Continúa el autor su periplo histórico, que en los siguientes años consistió en una crisis generalizada de la brujería, debido a que muchos autores de prestigio ya negaban metódicamente su existencia: no obstante, esto no impidió que hasta el siglo XVIII continuaran los procesos y las condenas, ya más espaciados pero en ocasiones muy cruentos y espectaculares. En este mismo siglo, el racionalismo combatió vivamente la creencia en brujería y otras supersticiones. Las costumbres cambian, y el tema pasa a ser algo obsoleto propio de gentes incultas o de otro tiempo pasado, en lo que (opina Caro Baroja) tiene un papel fundamental el trato desdeñoso que a partir de esta época profesan el arte y la literatura hacia la brujería.

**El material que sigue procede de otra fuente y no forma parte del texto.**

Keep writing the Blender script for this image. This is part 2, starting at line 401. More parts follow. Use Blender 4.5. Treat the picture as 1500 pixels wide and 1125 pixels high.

Finalmente, después de unas consideraciones personales acerca de la brujería vasca y sus remanencias ya en el siglo XX, ampliada a algunos otros puntos de España, se mencionan a modo de colofón distintas visiones racionalistas de la brujería en general desde un punto de vista intelectual o científico, desprovisto ya de todo sentimiento o influencia emocional.
Recomendamos vivamente la lectura de esta obra a todo buscador sincero, ya que cuando menos servirá para establecer ciertas lindes muy necesarias que ayuden a la mente a discernir primeramente entre lo verdaderamente mistérico y lo enfermizamente histérico. La amenidad de la obra y lo agradablemente objetivo y desafectado en general de la visión del autor también favorecen la comprensión de este tema tan espinoso y tan antiguo casi como el hombre mismo, y ayudan a que el lector despierto pueda sacar sus propias conclusiones adecuadamente. Julio Caro Baroja, aunque escribió profusamente y sobre una gran diversidad de temas, es probablemente más conocido por este libro que nos ocupa, al menos por el gran público, lo que demuestra por un lado el interés que aún hoy en día despierta el tema y por otro la realmente escasa cantidad de obras o ensayos de este tipo y nivel en nuestro país.